As for the Isis Papers - no prob. I do believe, however, that black WOMEN will find much more personal liberation and relief in Zora Neale Hurston's books. I once met Frances Cress Welsing. Brilliant woman, but she's no Zora Neale Hurston who when she did her anthropological studies of black folklore in the all-male logging camps of Florida where few men dared to tread and NO women.... strapped a pistol to her hip, jumped in her "new" 2nd hand car and stepping out on faith and love, did what a sistah had to do.

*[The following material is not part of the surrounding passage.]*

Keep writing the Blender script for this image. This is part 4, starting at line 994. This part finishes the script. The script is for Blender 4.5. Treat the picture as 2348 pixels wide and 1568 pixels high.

All respect, :bowdown: all love :hearts4:for the woman whose Harlem Renaissance buddy, Langston Hughes (unlike her other contemporary, the contemptuous of ALL black women, Richard Wright - read his autobiography, the part where as a teenager, he and a young black girl he was escorting home got accosted by a white male who not only said something disrespectful to the young girl.... IN WRIGHT'S FACE.... but slapped her on the butt to punctuate his disrespect - again, in Wright's face! When after the white guy laughed and moved on, to "save" the worthless chap's face who said nothing, did nothing to protect her, or even to address the insult to HIS manhood as her escort, she poohed-poohed the incident, Wright saved his own 'limp d**k' by turning his repressed rage and impotence onto the young sistah (who knew that for a black boy to stand up to a white man in defense of a black girl in the 1920's South was for him to die), and wrote something scornful to the effect that if the assault (by the racist and his saying/doing nothing in response) didn't bother her, the "tramp" deserved it).

But I digress....

Beginning again:

All respect, :bowdown: all love :hearts4:for the woman whose Harlem Renaissance buddy, Langston Hughes, laughed and said slightingly of her black woman-affirming novels: "Oh Zora and her romance books!" hahaha

The laugh's on brutha Langston. Zora rules. She's as relevant and insightful into the black psyche and condition today as she was at the turn of the 20th century.